もし、明日の新聞の紙面でも取り上げられるのならば、わたしの疑いは強くなります。疑いを持たない人が普通に読めば「ダビ10解除ソフトを使うことは罪なんだな」と読んでしまいますから。
この記事がある種の「見せしめ」であることは間違いありません。東芝という電機メーカーの名を大きく取り上げているのも、例の裁判にどう関係してくるかは読めませんが、「著作権法」の示すところを誘導しようという悪意が感じられます。
なお、この話はあくまでわたしの推理に基づくものなので、確実な証拠はありません。

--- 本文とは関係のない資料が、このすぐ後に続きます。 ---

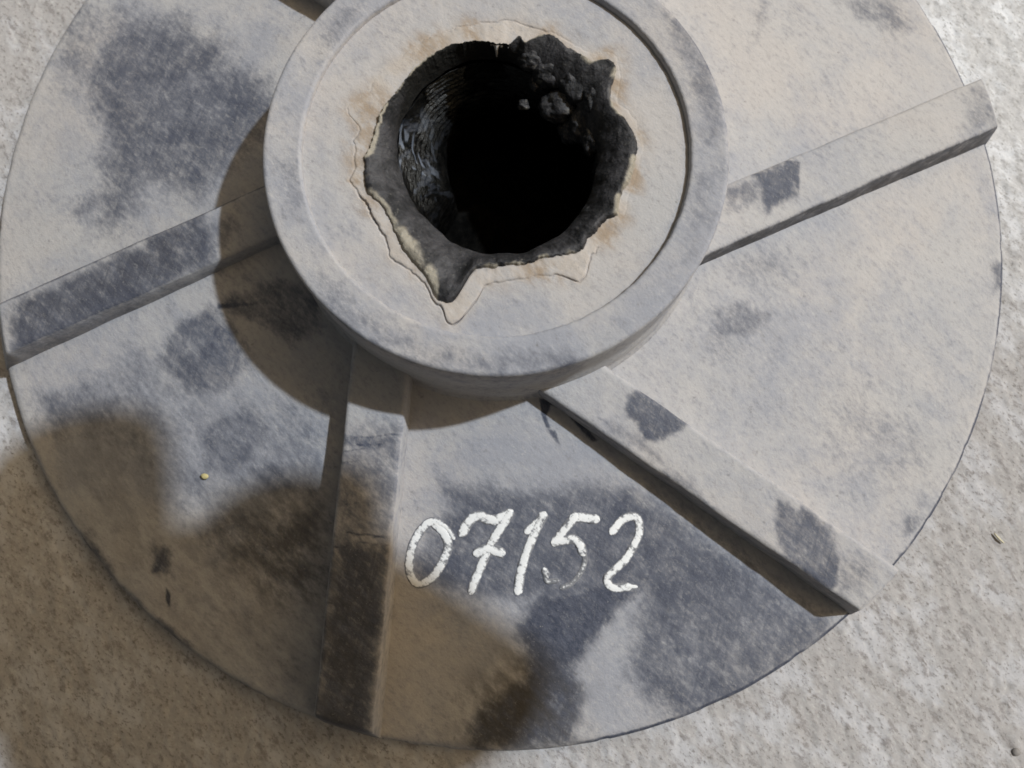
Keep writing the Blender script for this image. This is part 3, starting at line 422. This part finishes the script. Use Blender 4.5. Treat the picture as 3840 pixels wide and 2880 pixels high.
# ---------------------------------------------------------------- small loose things
def pebble(name, x, y, z, r, mat, squash=.7, seed=0):
    bm = bmesh.new(); bmesh.ops.create_icosphere(bm, subdivisions=2, radius=1.0); rs = random.Random(seed)
    sx, sy = rs.uniform(.8, 1.25), rs.uniform(.8, 1.2)
    for v in bm.verts:
        f = 1 + .28 * (float(vnoise(np.array(v.co.x * 2 + seed * 3.7), np.array(v.co.y * 2 + v.co.z * 1.7), seed)) - .5)
        v.co = Vector((v.co.x * sx * r * f, v.co.y * sy * r * f, v.co.z * squash * r * f)) * S
    o = bm_obj(name, bm, mat); o.location = (x * S, y * S, (z + r * squash * .6) * S); o.rotation_euler.z = rs.uniform(0, 6); return o
def straw(x, y, z, ln, ang, mat, bend=.1):
    bm = bmesh.new(); rows = []
    for i in range(7):
        t = i / 6 - .5; c = Vector((t * ln, bend * ln * (t * t * 4), 0)); rr_ = .0022 * (1 - .5 * abs(t))
        rows.append([bm.verts.new((c + Vector((0, math.cos(k * 1.047) * rr_, math.sin(k * 1.047) * rr_))) * S) for k in range(6)])
    for a, b in zip(rows, rows[1:]):
        for k in range(6): bm.faces.new((a[k], a[(k + 1) % 6], b[(k + 1) % 6], b[k]))
    bm.faces.new(rows[0][::-1]); bm.faces.new(rows[-1])
    o = bm_obj('straw', bm, mat); o.location = (x * S, y * S, (z + .004) * S); o.rotation_euler.z = ang; return o
M_straw = plain('dry_straw', (.62, .56, .40)); M_stone = plain('grey_stone', (.26, .24, .23)); M_crumb = plain('yellow_crumb', (.50, .42, .20)); M_grit = plain('pale_grit', (.46, .43, .38)); M_tan = plain('tan_grit', (.50, .38, .27))
def zpl(x, y): return zplate(math.hypot(x, y)) + .002
tag(pebble('crumb', -.533, -.515, zpl(-.533, -.515), .0062, M_crumb, .4, 1), 'small yellow crumb on the dusty plate left of the bottom rib', 'crumb')
tag(straw(.947, -.627, ZG, .024, -.85, M_straw, .03), 'short pale straw on the concrete right of the disc', 'straw')
tag(pebble('pebble', .941, -1.008, ZG - .005, .009, M_stone, .7, 3), 'dark grey pebble in the bottom right corner of the concrete', 'pebble')

# ---------------------------------------------------------------- the person taking the picture, crouched over the disc (outside the frame, casts the shadow)
M_cloth = plain('dark_work_clothes', (.06, .065, .08)); M_black = plain('black_camera_body', (.02, .02, .022), .4)
Lh = Vector((0.7552, 0.3019, 1.0))
def up(px, py, z): return Vector((px, py, .02)) + Lh * (z - .02)
verts = []; edges = []; rad = []
def node(p, r, parent=None):
    verts.append(Vector(p) * S); rad.append(r * S); i = len(verts) - 1
    if parent is not None: edges.append((parent, i))
    return i
hip = node((.1, -3.3, 1.1), .62)
belly = node((.1, -3.1, 1.9), .60, hip); chest = node((.1, -2.8, 2.7), .62, belly); neck = node((.1, -2.45, 3.2), .28, chest)
head = node((.1, -2.1, 3.6), .42, neck); crown = node((.1, -1.95, 3.95), .36, head)
# right arm to the hand whose shadow falls on the disc
sh_r = node((.85, -2.7, 2.85), .30, chest); el_r = node(up(-.62, -2.0, 2.3), .25, sh_r)
G = 1.22
wr_r = node(up(-.54, -1.14, 1.75), .20 * G, el_r); palm = node(up(-.55, -.88, 1.66), .22 * G, wr_r)
k1 = node(up(-.72, -.74, 1.62), .14 * G, palm); f1 = node(up(-.80, -.52, 1.62), .13 * G, k1); node(up(-.80, -.39, 1.62), .10 * G, f1)
k2 = node(up(-.45, -.76, 1.66), .12 * G, palm); f2 = node(up(-.42, -.67, 1.66), .11 * G, k2); node(up(-.41, -.52, 1.66), .085 * G, f2)
k3 = node(up(-.22, -.86, 1.66), .15 * G, palm); f3 = node(up(-.06, -.93, 1.66), .12 * G, k3); node(up(.05, -.95, 1.66), .085 * G, f3)
k4 = node(up(-.72, -.82, 1.7), .14 * G, palm); f4 = node(up(-1.1, -.80, 1.72), .12 * G, k4)
k5 = node(up(-.60, -.70, 1.74), .10 * G, palm); f5 = node(up(-.62, -.66, 1.8), .07 * G, k5)
# left arm
sh_l = node((-.7, -2.7, 2.85), .30, chest); el_l = node((-1.1, -1.9, 2.2), .24, sh_l); wr_l = node((-.55, -1.1, 1.85), .17, el_l); pl = node((-.36, -.80, 1.72), .16, wr_l)
for q, (dx, dy, dz) in enumerate([(.0, .22, .04), (.05, .2, -.02), (.06, .1, .1), (.09, .05, .12), (.10, -.04, .06)]):
    a = node(Vector((-.36 + dx * .6, -.80 + dy * .6, 1.72 + dz * .6)), .055, pl); node(Vector((-.36 + dx, -.80 + dy, 1.72 + dz)), .045, a)
# crouched legs
for s in (-1, 1):
    t = node((.1 + s * .45, -3.2, 1.1), .42, hip); kn = node((.1 + s * .75, -2.2, 1.75), .32, t); an = node((.1 + s * .75, -2.95, .25), .2, kn); node((.1 + s * .8, -2.3, .1), .17, an)
me = bpy.data.meshes.new('person'); me.from_pydata([tuple(v) for v in verts], edges, [])
per = bpy.data.objects.new('person', me); SC.collection.objects.link(per); me.materials.append(M_cloth)
sk = per.modifiers.new('skin', 'SKIN'); sk.use_smooth_shade = True
for i, sv in enumerate(me.skin_vertices[0].data): sv.radius = (rad[i], rad[i]); sv.use_root = (i == 0)
ss = per.modifiers.new('subdivision', 'SUBSURF'); ss.levels = 2; ss.render_levels = 2
tag(per, 'person in dark clothes crouching over the disc, whose hand shadow falls on it', 'person')
bm = bmesh.new(); bmesh.ops.create_cube(bm, size=1.0)
for v in bm.verts: v.co = Vector((v.co.x * .46, v.co.y * .28, v.co.z * .12)) * S
bmesh.ops.bevel(bm, geom=bm.edges[:], offset=.03 * S, segments=3, affect='EDGES')
cb = bm_obj('compact_camera', bm, M_black); cb.location = Vector((.03, -.60, 1.60)) * S; cb.rotation_euler = (.17, 0, 0)
tag(cb, 'small black compact camera held above the disc', 'camera')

可能性の問題にとどめておいてください。
SARVHなどの著作権管理団体は、テレビ番組のダビング・保存を、市販ソフトの複製・配布と同じくらい「悪いこと」に昇格させたがっています。その「悪いこと」によって被害がおきているとし、その分のお金を無制限に徴収できる権利を欲しがっています。そのためなら、紛らわしい表現も平気でする連中です。我々はそれを十分考慮に入れなければなりません。しょせん情報を伝えるマスコミは中立の立場ではなく、ただの企業/営利団体でしかありませんから。
大量に伝えられる情報。実はそれには意図的に世論を狙った方向へ持っていこうとする意志が裏にある。わたしたちはそれを読んだ上で情報を活用しなければならない。ややこしい時代になっていることだけは、確かなようです。